* _EXERCISE OBJECTIVE_
Entries follow. Set all of them down as they stand.
* begin *
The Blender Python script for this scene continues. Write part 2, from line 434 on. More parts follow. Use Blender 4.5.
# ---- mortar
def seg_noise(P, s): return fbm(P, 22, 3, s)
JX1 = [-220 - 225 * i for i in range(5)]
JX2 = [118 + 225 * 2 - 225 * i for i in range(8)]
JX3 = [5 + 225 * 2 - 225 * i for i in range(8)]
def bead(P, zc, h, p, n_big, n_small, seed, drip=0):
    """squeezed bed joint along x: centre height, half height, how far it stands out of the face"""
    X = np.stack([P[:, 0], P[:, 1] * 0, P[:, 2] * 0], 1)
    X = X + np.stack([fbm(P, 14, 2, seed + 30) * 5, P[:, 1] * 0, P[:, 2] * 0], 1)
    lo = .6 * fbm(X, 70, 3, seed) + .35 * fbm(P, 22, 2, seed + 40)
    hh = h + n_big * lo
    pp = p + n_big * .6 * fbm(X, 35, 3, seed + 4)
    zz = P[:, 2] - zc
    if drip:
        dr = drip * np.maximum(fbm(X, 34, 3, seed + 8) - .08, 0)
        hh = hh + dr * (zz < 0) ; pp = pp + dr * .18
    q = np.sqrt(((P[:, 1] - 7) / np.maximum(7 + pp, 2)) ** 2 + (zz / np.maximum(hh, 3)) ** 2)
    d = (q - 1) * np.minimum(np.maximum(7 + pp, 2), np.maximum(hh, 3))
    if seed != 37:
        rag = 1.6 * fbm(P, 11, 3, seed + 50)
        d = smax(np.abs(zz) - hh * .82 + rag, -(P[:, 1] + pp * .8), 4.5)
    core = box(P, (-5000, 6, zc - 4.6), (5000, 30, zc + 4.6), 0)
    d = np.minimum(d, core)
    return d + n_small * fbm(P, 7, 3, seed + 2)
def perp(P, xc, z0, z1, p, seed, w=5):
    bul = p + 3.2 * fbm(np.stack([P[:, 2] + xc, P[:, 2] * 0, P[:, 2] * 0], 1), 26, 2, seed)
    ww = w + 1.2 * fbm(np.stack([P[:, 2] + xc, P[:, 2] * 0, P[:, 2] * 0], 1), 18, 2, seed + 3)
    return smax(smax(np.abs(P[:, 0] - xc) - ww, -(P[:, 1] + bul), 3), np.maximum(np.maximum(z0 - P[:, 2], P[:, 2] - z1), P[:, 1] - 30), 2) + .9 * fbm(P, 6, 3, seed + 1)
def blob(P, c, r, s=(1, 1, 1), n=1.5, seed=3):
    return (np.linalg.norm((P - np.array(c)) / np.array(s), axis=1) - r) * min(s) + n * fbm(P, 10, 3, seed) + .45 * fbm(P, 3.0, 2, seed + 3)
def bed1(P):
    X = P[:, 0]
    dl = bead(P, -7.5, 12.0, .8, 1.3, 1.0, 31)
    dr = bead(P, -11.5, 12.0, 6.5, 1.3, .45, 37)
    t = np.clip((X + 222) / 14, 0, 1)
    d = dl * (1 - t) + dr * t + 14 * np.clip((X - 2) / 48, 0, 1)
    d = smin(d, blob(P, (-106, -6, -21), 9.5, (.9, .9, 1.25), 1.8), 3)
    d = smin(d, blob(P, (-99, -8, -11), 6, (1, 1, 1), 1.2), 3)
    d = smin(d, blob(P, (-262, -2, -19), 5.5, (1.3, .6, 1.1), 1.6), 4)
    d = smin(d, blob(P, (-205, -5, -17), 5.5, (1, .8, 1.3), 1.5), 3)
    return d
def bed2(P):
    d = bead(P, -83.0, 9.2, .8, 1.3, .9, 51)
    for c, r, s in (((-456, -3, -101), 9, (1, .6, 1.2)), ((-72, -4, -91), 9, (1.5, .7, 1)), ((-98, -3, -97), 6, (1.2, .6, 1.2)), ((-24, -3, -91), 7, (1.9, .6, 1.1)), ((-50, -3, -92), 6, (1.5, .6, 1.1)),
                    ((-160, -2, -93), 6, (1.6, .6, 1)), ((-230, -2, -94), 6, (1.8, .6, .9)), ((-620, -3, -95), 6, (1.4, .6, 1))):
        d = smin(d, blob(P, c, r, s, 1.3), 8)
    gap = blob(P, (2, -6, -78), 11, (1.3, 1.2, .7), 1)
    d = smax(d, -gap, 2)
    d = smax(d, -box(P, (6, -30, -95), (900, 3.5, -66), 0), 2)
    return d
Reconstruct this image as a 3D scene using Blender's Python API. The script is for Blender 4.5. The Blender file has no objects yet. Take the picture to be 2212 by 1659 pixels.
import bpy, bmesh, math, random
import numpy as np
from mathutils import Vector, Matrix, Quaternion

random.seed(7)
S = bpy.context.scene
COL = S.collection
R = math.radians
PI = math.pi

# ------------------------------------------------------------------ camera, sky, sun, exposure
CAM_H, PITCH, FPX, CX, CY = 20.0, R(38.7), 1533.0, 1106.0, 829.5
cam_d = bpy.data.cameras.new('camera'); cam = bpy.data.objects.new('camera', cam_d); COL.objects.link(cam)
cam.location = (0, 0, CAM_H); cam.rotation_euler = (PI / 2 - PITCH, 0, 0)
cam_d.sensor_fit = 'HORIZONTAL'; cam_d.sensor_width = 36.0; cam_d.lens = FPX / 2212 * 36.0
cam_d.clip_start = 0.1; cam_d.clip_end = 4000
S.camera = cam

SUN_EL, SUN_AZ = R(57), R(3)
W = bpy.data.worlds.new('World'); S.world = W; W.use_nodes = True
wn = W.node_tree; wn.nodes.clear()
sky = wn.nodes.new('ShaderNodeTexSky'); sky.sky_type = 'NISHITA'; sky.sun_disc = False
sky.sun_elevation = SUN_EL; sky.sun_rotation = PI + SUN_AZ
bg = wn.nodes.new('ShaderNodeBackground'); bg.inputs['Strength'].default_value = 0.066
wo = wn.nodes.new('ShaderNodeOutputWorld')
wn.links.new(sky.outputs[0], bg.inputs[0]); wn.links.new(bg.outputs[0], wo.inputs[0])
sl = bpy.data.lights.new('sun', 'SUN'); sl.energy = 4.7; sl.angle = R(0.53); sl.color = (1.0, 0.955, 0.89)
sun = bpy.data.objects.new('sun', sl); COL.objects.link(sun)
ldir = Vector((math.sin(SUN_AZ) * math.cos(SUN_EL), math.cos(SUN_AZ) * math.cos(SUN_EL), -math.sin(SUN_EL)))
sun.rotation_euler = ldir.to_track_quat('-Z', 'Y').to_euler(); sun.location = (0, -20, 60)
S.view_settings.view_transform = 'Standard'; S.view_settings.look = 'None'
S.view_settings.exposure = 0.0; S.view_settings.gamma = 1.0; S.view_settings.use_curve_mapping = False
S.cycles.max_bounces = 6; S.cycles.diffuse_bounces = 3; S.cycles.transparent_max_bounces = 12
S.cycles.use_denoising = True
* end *
* _SOLVED EXERCISE_
The Blender Python script for this scene continues. Write part 2, from line 434 on. More parts follow. Use Blender 4.5.
# ---- mortar
def seg_noise(P, s): return fbm(P, 22, 3, s)
JX1 = [-220 - 225 * i for i in range(5)]
JX2 = [118 + 225 * 2 - 225 * i for i in range(8)]
JX3 = [5 + 225 * 2 - 225 * i for i in range(8)]
def bead(P, zc, h, p, n_big, n_small, seed, drip=0):
    """squeezed bed joint along x: centre height, half height, how far it stands out of the face"""
    X = np.stack([P[:, 0], P[:, 1] * 0, P[:, 2] * 0], 1)
    X = X + np.stack([fbm(P, 14, 2, seed + 30) * 5, P[:, 1] * 0, P[:, 2] * 0], 1)
    lo = .6 * fbm(X, 70, 3, seed) + .35 * fbm(P, 22, 2, seed + 40)
    hh = h + n_big * lo
    pp = p + n_big * .6 * fbm(X, 35, 3, seed + 4)
    zz = P[:, 2] - zc
    if drip:
        dr = drip * np.maximum(fbm(X, 34, 3, seed + 8) - .08, 0)
        hh = hh + dr * (zz < 0) ; pp = pp + dr * .18
    q = np.sqrt(((P[:, 1] - 7) / np.maximum(7 + pp, 2)) ** 2 + (zz / np.maximum(hh, 3)) ** 2)
    d = (q - 1) * np.minimum(np.maximum(7 + pp, 2), np.maximum(hh, 3))
    if seed != 37:
        rag = 1.6 * fbm(P, 11, 3, seed + 50)
        d = smax(np.abs(zz) - hh * .82 + rag, -(P[:, 1] + pp * .8), 4.5)
    core = box(P, (-5000, 6, zc - 4.6), (5000, 30, zc + 4.6), 0)
    d = np.minimum(d, core)
    return d + n_small * fbm(P, 7, 3, seed + 2)
def perp(P, xc, z0, z1, p, seed, w=5):
    bul = p + 3.2 * fbm(np.stack([P[:, 2] + xc, P[:, 2] * 0, P[:, 2] * 0], 1), 26, 2, seed)
    ww = w + 1.2 * fbm(np.stack([P[:, 2] + xc, P[:, 2] * 0, P[:, 2] * 0], 1), 18, 2, seed + 3)
    return smax(smax(np.abs(P[:, 0] - xc) - ww, -(P[:, 1] + bul), 3), np.maximum(np.maximum(z0 - P[:, 2], P[:, 2] - z1), P[:, 1] - 30), 2) + .9 * fbm(P, 6, 3, seed + 1)
def blob(P, c, r, s=(1, 1, 1), n=1.5, seed=3):
    return (np.linalg.norm((P - np.array(c)) / np.array(s), axis=1) - r) * min(s) + n * fbm(P, 10, 3, seed) + .45 * fbm(P, 3.0, 2, seed + 3)
def bed1(P):
    X = P[:, 0]
    dl = bead(P, -7.5, 12.0, .8, 1.3, 1.0, 31)
    dr = bead(P, -11.5, 12.0, 6.5, 1.3, .45, 37)
    t = np.clip((X + 222) / 14, 0, 1)
    d = dl * (1 - t) + dr * t + 14 * np.clip((X - 2) / 48, 0, 1)
    d = smin(d, blob(P, (-106, -6, -21), 9.5, (.9, .9, 1.25), 1.8), 3)
    d = smin(d, blob(P, (-99, -8, -11), 6, (1, 1, 1), 1.2), 3)
    d = smin(d, blob(P, (-262, -2, -19), 5.5, (1.3, .6, 1.1), 1.6), 4)
    d = smin(d, blob(P, (-205, -5, -17), 5.5, (1, .8, 1.3), 1.5), 3)
    return d
def bed2(P):
    d = bead(P, -83.0, 9.2, .8, 1.3, .9, 51)
    for c, r, s in (((-456, -3, -101), 9, (1, .6, 1.2)), ((-72, -4, -91), 9, (1.5, .7, 1)), ((-98, -3, -97), 6, (1.2, .6, 1.2)), ((-24, -3, -91), 7, (1.9, .6, 1.1)), ((-50, -3, -92), 6, (1.5, .6, 1.1)),
                    ((-160, -2, -93), 6, (1.6, .6, 1)), ((-230, -2, -94), 6, (1.8, .6, .9)), ((-620, -3, -95), 6, (1.4, .6, 1))):
        d = smin(d, blob(P, c, r, s, 1.3), 8)
    gap = blob(P, (2, -6, -78), 11, (1.3, 1.2, .7), 1)
    d = smax(d, -gap, 2)
    d = smax(d, -box(P, (6, -30, -95), (900, 3.5, -66), 0), 2)
    return d
Reconstruct this image as a 3D scene using Blender's Python API. The script is for Blender 4.5. The Blender file has no objects yet. Take the picture to be 2212 by 1659 pixels.
import bpy, bmesh, math, random
import numpy as np
from mathutils import Vector, Matrix, Quaternion

random.seed(7)
S = bpy.context.scene
COL = S.collection
R = math.radians
PI = math.pi

# ------------------------------------------------------------------ camera, sky, sun, exposure
CAM_H, PITCH, FPX, CX, CY = 20.0, R(38.7), 1533.0, 1106.0, 829.5
cam_d = bpy.data.cameras.new('camera'); cam = bpy.data.objects.new('camera', cam_d); COL.objects.link(cam)
cam.location = (0, 0, CAM_H); cam.rotation_euler = (PI / 2 - PITCH, 0, 0)
cam_d.sensor_fit = 'HORIZONTAL'; cam_d.sensor_width = 36.0; cam_d.lens = FPX / 2212 * 36.0
cam_d.clip_start = 0.1; cam_d.clip_end = 4000
S.camera = cam

SUN_EL, SUN_AZ = R(57), R(3)
W = bpy.data.worlds.new('World'); S.world = W; W.use_nodes = True
wn = W.node_tree; wn.nodes.clear()
sky = wn.nodes.new('ShaderNodeTexSky'); sky.sky_type = 'NISHITA'; sky.sun_disc = False
sky.sun_elevation = SUN_EL; sky.sun_rotation = PI + SUN_AZ
bg = wn.nodes.new('ShaderNodeBackground'); bg.inputs['Strength'].default_value = 0.066
wo = wn.nodes.new('ShaderNodeOutputWorld')
wn.links.new(sky.outputs[0], bg.inputs[0]); wn.links.new(bg.outputs[0], wo.inputs[0])
sl = bpy.data.lights.new('sun', 'SUN'); sl.energy = 4.7; sl.angle = R(0.53); sl.color = (1.0, 0.955, 0.89)
sun = bpy.data.objects.new('sun', sl); COL.objects.link(sun)
ldir = Vector((math.sin(SUN_AZ) * math.cos(SUN_EL), math.cos(SUN_AZ) * math.cos(SUN_EL), -math.sin(SUN_EL)))
sun.rotation_euler = ldir.to_track_quat('-Z', 'Y').to_euler(); sun.location = (0, -20, 60)
S.view_settings.view_transform = 'Standard'; S.view_settings.look = 'None'
S.view_settings.exposure = 0.0; S.view_settings.gamma = 1.0; S.view_settings.use_curve_mapping = False
S.cycles.max_bounces = 6; S.cycles.diffuse_bounces = 3; S.cycles.transparent_max_bounces = 12
S.cycles.use_denoising = True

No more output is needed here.